The Register-Herald, Beckley, West Virginia

July 15, 2012

Two Raleigh assistant superintendents to retire

By Sarah Plummer
Register-Herald Reporter

BECKLEY — The Raleigh County School District has had several long-term employees retire over the last two years — from service personnel to the superintendent.

This summer, the board of education bids farewell to assistant superintendents Janet Lilly and Racine Thompson Jr., who together represent more than 75 years of experience in education.

“We wish them well in retirement. They have made a definite impact on Raleigh County Schools. Janet Lilly started the first pre-k program in the county and has been a strong advocate for early education. What we have today is a direct reflection of her dedication,” commented Board President Richard Snuffer. “Racine Thompson has had a large part in the building and remodeling of several schools and has always kept our facilities a top priority.”

Sandra Trent, director of federal programs for Raleigh County Schools, said, as an educator, Lilly was “innovative, creative, energetic and truly a person with great passion for our kids and the public school system.”

Lilly came to Raleigh County Schools as a principal at Bradley Elementary in 1989 but worked in Monongalia and Wetzel counties prior.

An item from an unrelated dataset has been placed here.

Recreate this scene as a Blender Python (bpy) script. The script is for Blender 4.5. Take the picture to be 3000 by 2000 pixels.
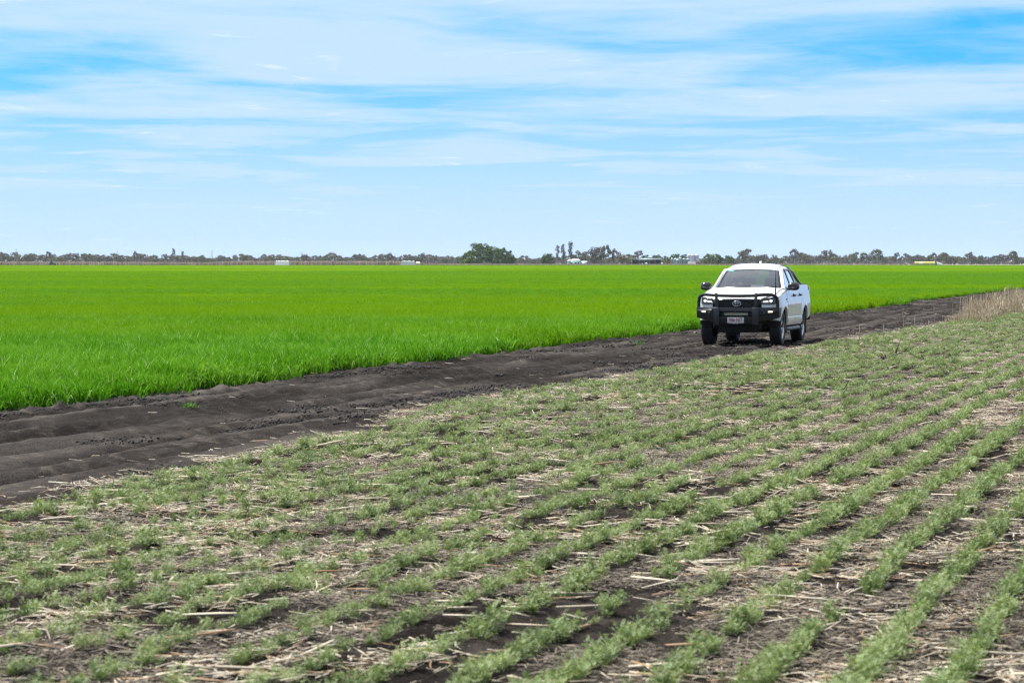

Trent said she expects Lilly’s most lasting legacy, through her work as principal and assistant superintendent, was “making  schools a great place for kids to be and for parents to feel welcome. She was always an advocate for teachers, parents and kids.”

Trent added that Lilly was a major advocate of the arts, promoting music and arts in schools.

“She was always concerned about meeting the needs of the whole child and wanted us to look at each child to make sure they had enough to eat and had what they needed to be successful,” she shared.

Thompson, who came to Raleigh County in 1969 from Roane County, also started out as a principal and Gary Nichols, principal of Shady Spring, credits him for giving him the chance to step into administration.

“I’m grateful for him going out on a limb, stepping out of the normal protocol for hiring administrators, and speaking for me,” Nichols said.

“He was always very professional, very conscientious of his job and always worked to do everything he could to support and help individual teachers and schools. He will be greatly missed,” he said.

He added that Thompson was always concerned about making sure school facilities stayed top-notch, working to get things fixed without disrupting the regular schedule.